I understand you’re taking on a team of your own next year. Congratulations on a terrific decision. Now they become a lot more complicated – the decisions, I mean. The kids are another story altogether.

We all dream of that final moment, when the buzzer sounds and your squad has won it all. Sorry to disappoint, but odds are it won’t happen. It may though and if you coach long enough and well enough, you’re likely to have a few of those moments. But you’re not coaching for that reason, are you? You’re coaching to help the kids and develop them. Yes, this includes you, AAA coach person.

Where to start, right? How about we look first at what you’re going to teach and how much of it?

For years I’ve seen coaches struggle with this. I have, too. One of the best groups I ever coached was a pee wee team that won everything, including a de facto provincial title in Montreal. It was my first competitive team and I vividly recall having no clue what to teach or when. So I pretty much winged it the whole year. My luck, I had great assistants, supportive parents and wonderful kids. If only they knew how much was done on the fly…

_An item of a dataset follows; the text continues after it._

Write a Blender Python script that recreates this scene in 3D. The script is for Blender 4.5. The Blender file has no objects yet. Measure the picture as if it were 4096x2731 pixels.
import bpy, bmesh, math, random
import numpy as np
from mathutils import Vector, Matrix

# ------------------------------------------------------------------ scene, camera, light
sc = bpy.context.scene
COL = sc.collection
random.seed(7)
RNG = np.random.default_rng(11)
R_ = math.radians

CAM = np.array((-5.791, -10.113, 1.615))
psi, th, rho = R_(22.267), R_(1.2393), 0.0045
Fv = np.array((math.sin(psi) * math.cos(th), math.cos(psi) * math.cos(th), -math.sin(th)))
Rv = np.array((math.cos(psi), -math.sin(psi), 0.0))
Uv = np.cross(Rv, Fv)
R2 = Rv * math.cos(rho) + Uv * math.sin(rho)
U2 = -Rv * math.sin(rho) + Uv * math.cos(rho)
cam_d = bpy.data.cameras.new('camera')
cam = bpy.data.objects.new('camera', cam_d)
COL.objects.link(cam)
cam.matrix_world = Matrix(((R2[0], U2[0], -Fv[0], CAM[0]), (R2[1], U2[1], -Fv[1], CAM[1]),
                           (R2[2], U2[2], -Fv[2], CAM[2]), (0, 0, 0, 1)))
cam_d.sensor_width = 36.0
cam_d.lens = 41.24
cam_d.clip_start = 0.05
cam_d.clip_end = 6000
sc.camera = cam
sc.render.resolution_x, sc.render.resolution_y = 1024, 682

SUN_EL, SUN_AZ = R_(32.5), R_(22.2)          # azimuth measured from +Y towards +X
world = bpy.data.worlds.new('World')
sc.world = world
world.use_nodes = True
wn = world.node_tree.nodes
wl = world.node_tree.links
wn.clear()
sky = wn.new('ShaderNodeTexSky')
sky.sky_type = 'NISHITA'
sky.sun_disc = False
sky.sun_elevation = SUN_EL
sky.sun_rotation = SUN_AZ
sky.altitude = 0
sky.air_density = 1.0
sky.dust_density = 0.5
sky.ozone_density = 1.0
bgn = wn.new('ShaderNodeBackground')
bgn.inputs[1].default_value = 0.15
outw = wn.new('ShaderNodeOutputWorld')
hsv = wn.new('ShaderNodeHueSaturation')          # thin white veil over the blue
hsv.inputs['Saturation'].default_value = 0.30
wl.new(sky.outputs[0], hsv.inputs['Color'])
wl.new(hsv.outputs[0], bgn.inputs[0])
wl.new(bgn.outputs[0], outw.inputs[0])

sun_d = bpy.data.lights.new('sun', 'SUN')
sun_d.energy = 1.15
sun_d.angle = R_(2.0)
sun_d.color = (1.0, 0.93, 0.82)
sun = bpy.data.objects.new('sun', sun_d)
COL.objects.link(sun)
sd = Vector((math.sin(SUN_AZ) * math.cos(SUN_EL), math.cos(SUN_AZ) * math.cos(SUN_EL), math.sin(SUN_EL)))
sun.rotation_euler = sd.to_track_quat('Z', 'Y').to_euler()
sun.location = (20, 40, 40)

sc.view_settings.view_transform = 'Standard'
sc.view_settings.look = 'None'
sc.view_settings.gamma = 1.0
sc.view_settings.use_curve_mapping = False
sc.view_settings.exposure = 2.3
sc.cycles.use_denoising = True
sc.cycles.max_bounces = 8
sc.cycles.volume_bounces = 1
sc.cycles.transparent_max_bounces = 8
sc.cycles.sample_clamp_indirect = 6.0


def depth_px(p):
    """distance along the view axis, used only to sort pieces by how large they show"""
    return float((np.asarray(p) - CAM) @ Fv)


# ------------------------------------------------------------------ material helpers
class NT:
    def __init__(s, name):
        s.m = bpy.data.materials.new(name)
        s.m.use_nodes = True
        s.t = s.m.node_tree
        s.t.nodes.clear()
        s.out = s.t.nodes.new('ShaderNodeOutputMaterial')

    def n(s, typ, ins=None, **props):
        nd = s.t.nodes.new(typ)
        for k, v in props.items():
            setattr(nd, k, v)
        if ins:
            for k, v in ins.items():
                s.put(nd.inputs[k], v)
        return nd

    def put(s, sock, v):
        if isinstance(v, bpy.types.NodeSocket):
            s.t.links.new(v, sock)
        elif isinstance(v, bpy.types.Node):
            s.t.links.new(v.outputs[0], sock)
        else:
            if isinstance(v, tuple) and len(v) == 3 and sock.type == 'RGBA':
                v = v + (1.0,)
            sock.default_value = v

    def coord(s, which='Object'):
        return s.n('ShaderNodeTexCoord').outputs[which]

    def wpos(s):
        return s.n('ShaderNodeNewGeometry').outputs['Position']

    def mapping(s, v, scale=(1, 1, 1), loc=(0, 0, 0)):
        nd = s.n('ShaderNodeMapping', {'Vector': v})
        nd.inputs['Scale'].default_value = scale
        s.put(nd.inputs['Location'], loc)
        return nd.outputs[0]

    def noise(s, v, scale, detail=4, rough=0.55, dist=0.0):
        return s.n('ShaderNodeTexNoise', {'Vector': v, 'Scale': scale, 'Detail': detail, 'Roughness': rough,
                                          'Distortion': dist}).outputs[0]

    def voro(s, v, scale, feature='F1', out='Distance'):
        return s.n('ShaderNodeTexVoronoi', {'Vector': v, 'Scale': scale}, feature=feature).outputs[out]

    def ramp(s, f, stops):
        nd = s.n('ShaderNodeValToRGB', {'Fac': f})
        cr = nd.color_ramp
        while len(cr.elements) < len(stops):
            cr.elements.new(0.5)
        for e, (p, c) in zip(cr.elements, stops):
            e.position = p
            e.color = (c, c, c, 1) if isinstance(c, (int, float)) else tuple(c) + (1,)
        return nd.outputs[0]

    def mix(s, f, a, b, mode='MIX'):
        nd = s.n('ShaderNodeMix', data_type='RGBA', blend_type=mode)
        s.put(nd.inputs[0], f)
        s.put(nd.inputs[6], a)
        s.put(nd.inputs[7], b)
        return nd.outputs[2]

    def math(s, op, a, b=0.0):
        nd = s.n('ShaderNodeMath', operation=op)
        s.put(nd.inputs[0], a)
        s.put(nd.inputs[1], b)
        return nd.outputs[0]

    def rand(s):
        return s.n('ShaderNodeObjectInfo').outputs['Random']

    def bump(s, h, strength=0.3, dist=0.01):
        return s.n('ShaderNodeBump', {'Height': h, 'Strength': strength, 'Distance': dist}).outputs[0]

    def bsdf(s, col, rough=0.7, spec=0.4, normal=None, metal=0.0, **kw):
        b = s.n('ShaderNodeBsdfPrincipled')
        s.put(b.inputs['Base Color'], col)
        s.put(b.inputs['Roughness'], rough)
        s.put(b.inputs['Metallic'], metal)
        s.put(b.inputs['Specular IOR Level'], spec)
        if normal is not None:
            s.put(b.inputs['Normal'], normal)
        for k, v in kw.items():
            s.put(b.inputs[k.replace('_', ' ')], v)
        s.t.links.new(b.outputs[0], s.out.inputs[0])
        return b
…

These days, with all the resources available, I’d contend it’s more complicated to decide. You still need to begin with an overall vision of how much of your practice time should be devoted to which items. Hockey Canada provides a general idea by assigning a percentage to each of individual skills, individual tactics, team (or small group) tactics, and so on. If the suggestion then is that 40% of your time should be spent on skills, for example, there’s your starting point.

That’s 40% over the entire season. If you have 40 practices of 50 minutes each, that’s 2000 minutes. You’d be spending 800 minutes of it on skills. And, those 800 minutes could be spread over just the first half of the season, or weighted more in the first half than the second half, or any other way you devise. See what I mean about decisions?

The best advice would be that if you haven’t coached this level or age group before, you should ask those who have. Keep in mind, too, that what was appropriate for a group one year may not always be. You may have a group that’s particularly skilled and the 40% could be lowered. However, even skilled players need to be challenged by having those very same skills approached from a multi-tasking point of view. For instance, can they handle the puck and perform a give and go while under backcheck pressure?

Mid summer and your mind is starting to wander over to what you’ll do with them this season. I’ve suggested a starting point. You’ll be surprised at how far it will take you.